Attached is the OLTF in two configurations with 7dB VGA gain.
50W (actually 48W), AC coupling OFF, and boost ON (solid line)
50W (actually 48W), AC coupling ON, boost OFF (dashed).
UGF is about 9kHz with phase margin of 40 deg or so (boost ON) or 50 (boost OFF).
Boost buys us about 9dB more gain at 1kHz.
I asked Kiwamu to do an analog measurement up to higher frequency on the floor.
Here is a transfer fucntion with SR785 to check the high frequency portion.
Also, the attached zip contains the data, plot script, and figure.
Taking this data I looked at modifications to the ISS board to increase its bandwidth. The attached plot shows:
- brown — original measurement
- green — adding a zero at 20kHz and adding a gain of 2
- blue — same as green but also moving the knee of the boost from 2kHz to 4kHz
- red —same as green but adding a second boost with knee at 2kHz.
Adding the 20kHz zero is a no brainer, since it only requires to limit the dominant pole in the circuit. It improves the phase margin over the measured curve and allows the ugf up to move to 20kHz. This will increase the ISS gain by 2 at 1kHz.

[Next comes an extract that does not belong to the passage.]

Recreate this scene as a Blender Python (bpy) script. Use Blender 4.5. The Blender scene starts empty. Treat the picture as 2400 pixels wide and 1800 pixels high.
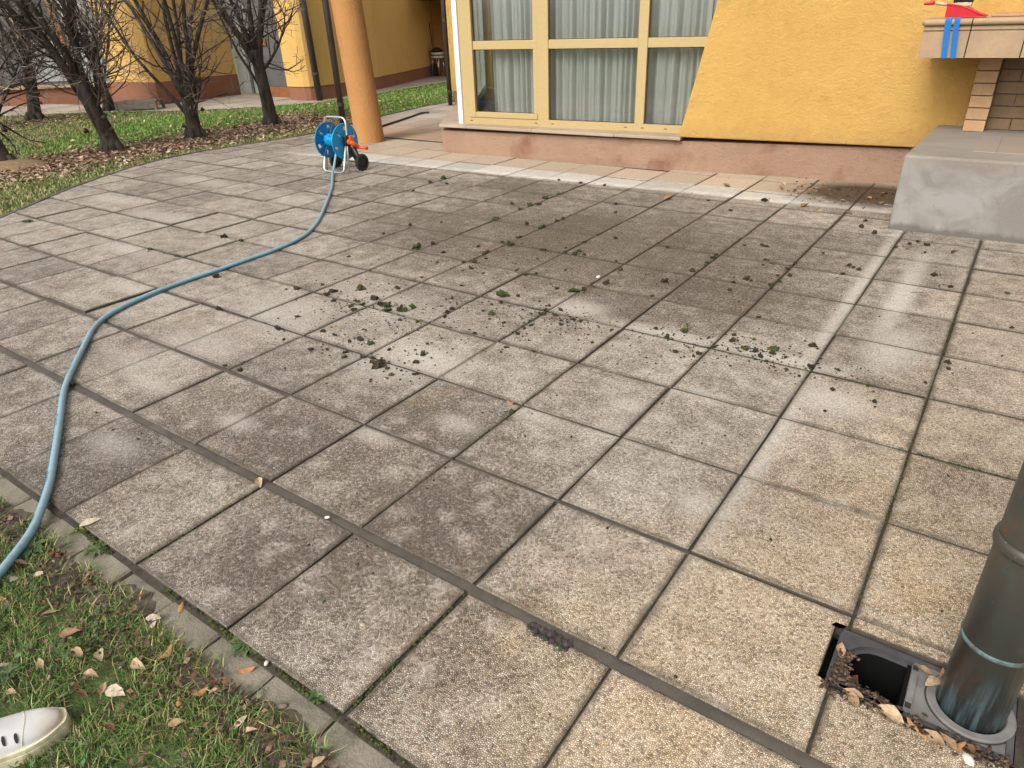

The increased ugf and phase margin will in turn allow us to move the knee of the boost higher with the option to add a second boost. The later two solutions will add another gain of 2 at 1kHz.
We engage the ISS boost twice today in low noise, and did not see any impact on the DARM noise. We expected an improvement at 1 kHz at least. Attached are before and after spectra of the in and out of loop diodes (at least that's what I think the new cahnnel names mean). If it is correct that INNER means in loop and outer means out of loop, we are sensor noise limited at 100 Hz with the boost on.